(REQUIRED TASK): Can you write out all the lines word for word, with no pictures?
# START OF SUPPLIED MATERIAL
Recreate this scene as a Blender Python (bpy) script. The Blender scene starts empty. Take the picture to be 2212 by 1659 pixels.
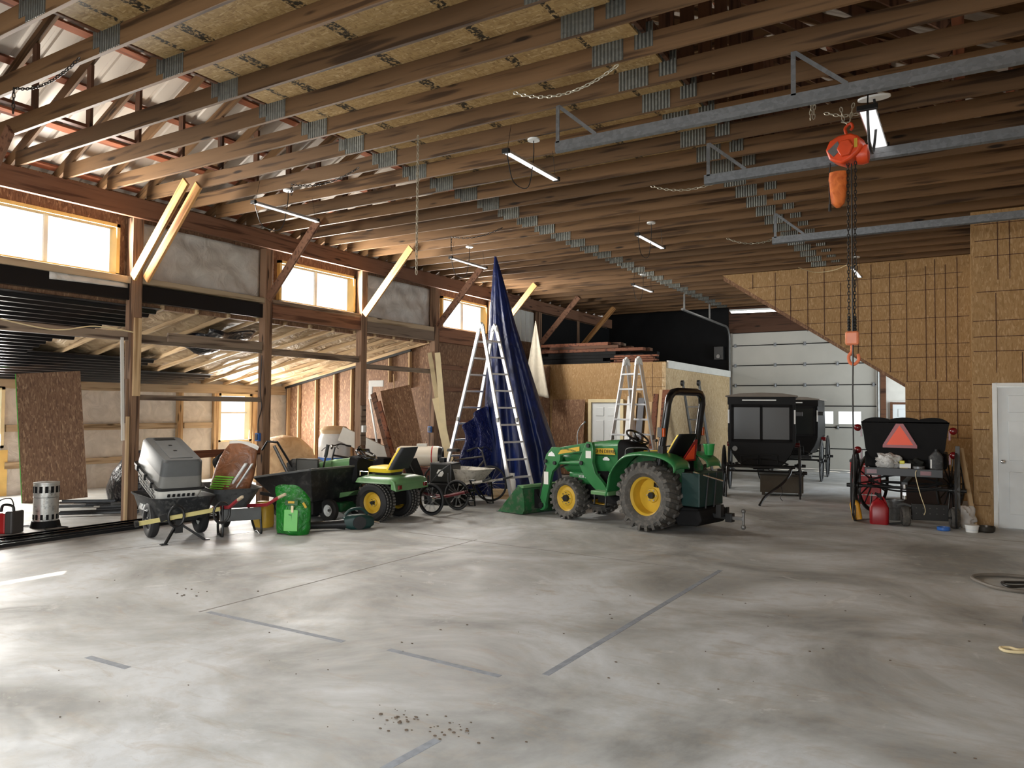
import bpy, bmesh, math, random
from mathutils import Vector, Matrix, Euler
random.seed(7)
R = math.radians
sc = bpy.context.scene
COL = sc.collection
# ------------------------------------------------------------------ camera (one long room: X runs along the trusses, Y along the window wall)
F_PX, YAW, PIT, ROL, HC = 1626.67, R(31.33), R(1.904), R(.431), 1.7
_cy, _sy, _cp, _sp = math.cos(YAW), math.sin(YAW), math.cos(PIT), math.sin(PIT)
FW = Vector((-_sy*_cp, _cy*_cp, _sp)); _r = Vector((_cy, _sy, 0)); _u = _r.cross(FW)
RT = math.cos(ROL)*_r + math.sin(ROL)*_u; UP = -math.sin(ROL)*_r + math.cos(ROL)*_u
EYE = Vector((0, 0, HC))
def ray(x, y): return FW + RT*((x-1106)/F_PX) - UP*((y-829.5)/F_PX)
def at(x, y, z=0.):                       # measured point of the photo on the level z
    d = ray(x, y); return EYE + d*((z-HC)/d.z)
def atx(x, y, X): d = ray(x, y); return EYE + d*(X/d.x)
def aty(x, y, Y): d = ray(x, y); return EYE + d*(Y/d.y)
cam = bpy.data.cameras.new('camera'); camo = bpy.data.objects.new('camera', cam); COL.objects.link(camo)
cam.sensor_width = 36; cam.lens = F_PX*36/2212; cam.clip_end = 300; cam.clip_start = .05
M = Matrix((RT, UP, -FW)).transposed().to_4x4(); M.translation = EYE; camo.matrix_world = M
sc.camera = camo
# ------------------------------------------------------------------ materials
def nt(name):
    m = bpy.data.materials.new(name); m.use_nodes = True
    n = m.node_tree; b = n.nodes['Principled BSDF']; return m, n, b
def N(n, t, **k):
    o = n.nodes.new(t)
    for a, v in k.items():
        if a.startswith('_'): o.inputs[a[1:].replace('_', ' ')].default_value = v
        else: setattr(o, a, v)
    return o
def L(n, a, ao, b, bi): n.links.new(a.outputs[ao], b.inputs[bi])
def s2l(c):
    return tuple((v/255/12.92 if v/255 <= .04045 else ((v/255+.055)/1.055)**2.4) for v in c)+(1,)
def ramp(n, stops):
    r = n.nodes.new('ShaderNodeValToRGB'); e = r.color_ramp.elements
    while len(e) < len(stops): e.new(.5)
    for i, (p, c) in enumerate(stops): e[i].position = p; e[i].color = c
    return r
def coords(n, scale=(1, 1, 1), rnd=0., kind='Object'):
    t = N(n, 'ShaderNodeTexCoord'); mp = N(n, 'ShaderNodeMapping'); mp.inputs['Scale'].default_value = scale
    L(n, t, kind, mp, 'Vector')
    if rnd:
        oi = N(n, 'ShaderNodeObjectInfo'); mu = N(n, 'ShaderNodeMath', operation='MULTIPLY'); mu.inputs[1].default_value = rnd
        L(n, oi, 'Random', mu, 0); L(n, mu, 0, mp, 'Location')
    return mp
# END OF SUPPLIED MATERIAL
(EXERCISE RESULT):
Recreate this scene as a Blender Python (bpy) script. The Blender scene starts empty. Take the picture to be 2212 by 1659 pixels.
import bpy, bmesh, math, random
from mathutils import Vector, Matrix, Euler
random.seed(7)
R = math.radians
sc = bpy.context.scene
COL = sc.collection
# ------------------------------------------------------------------ camera (one long room: X runs along the trusses, Y along the window wall)
F_PX, YAW, PIT, ROL, HC = 1626.67, R(31.33), R(1.904), R(.431), 1.7
_cy, _sy, _cp, _sp = math.cos(YAW), math.sin(YAW), math.cos(PIT), math.sin(PIT)
FW = Vector((-_sy*_cp, _cy*_cp, _sp)); _r = Vector((_cy, _sy, 0)); _u = _r.cross(FW)
RT = math.cos(ROL)*_r + math.sin(ROL)*_u; UP = -math.sin(ROL)*_r + math.cos(ROL)*_u
EYE = Vector((0, 0, HC))
def ray(x, y): return FW + RT*((x-1106)/F_PX) - UP*((y-829.5)/F_PX)
def at(x, y, z=0.):                       # measured point of the photo on the level z
    d = ray(x, y); return EYE + d*((z-HC)/d.z)
def atx(x, y, X): d = ray(x, y); return EYE + d*(X/d.x)
def aty(x, y, Y): d = ray(x, y); return EYE + d*(Y/d.y)
cam = bpy.data.cameras.new('camera'); camo = bpy.data.objects.new('camera', cam); COL.objects.link(camo)
cam.sensor_width = 36; cam.lens = F_PX*36/2212; cam.clip_end = 300; cam.clip_start = .05
M = Matrix((RT, UP, -FW)).transposed().to_4x4(); M.translation = EYE; camo.matrix_world = M
sc.camera = camo
# ------------------------------------------------------------------ materials
def nt(name):
    m = bpy.data.materials.new(name); m.use_nodes = True
    n = m.node_tree; b = n.nodes['Principled BSDF']; return m, n, b
def N(n, t, **k):
    o = n.nodes.new(t)
    for a, v in k.items():
        if a.startswith('_'): o.inputs[a[1:].replace('_', ' ')].default_value = v
        else: setattr(o, a, v)
    return o
def L(n, a, ao, b, bi): n.links.new(a.outputs[ao], b.inputs[bi])
def s2l(c):
    return tuple((v/255/12.92 if v/255 <= .04045 else ((v/255+.055)/1.055)**2.4) for v in c)+(1,)
def ramp(n, stops):
    r = n.nodes.new('ShaderNodeValToRGB'); e = r.color_ramp.elements
    while len(e) < len(stops): e.new(.5)
    for i, (p, c) in enumerate(stops): e[i].position = p; e[i].color = c
    return r
def coords(n, scale=(1, 1, 1), rnd=0., kind='Object'):
    t = N(n, 'ShaderNodeTexCoord'); mp = N(n, 'ShaderNodeMapping'); mp.inputs['Scale'].default_value = scale
    L(n, t, kind, mp, 'Vector')
    if rnd:
        oi = N(n, 'ShaderNodeObjectInfo'); mu = N(n, 'ShaderNodeMath', operation='MULTIPLY'); mu.inputs[1].default_value = rnd
        L(n, oi, 'Random', mu, 0); L(n, mu, 0, mp, 'Location')
    return mp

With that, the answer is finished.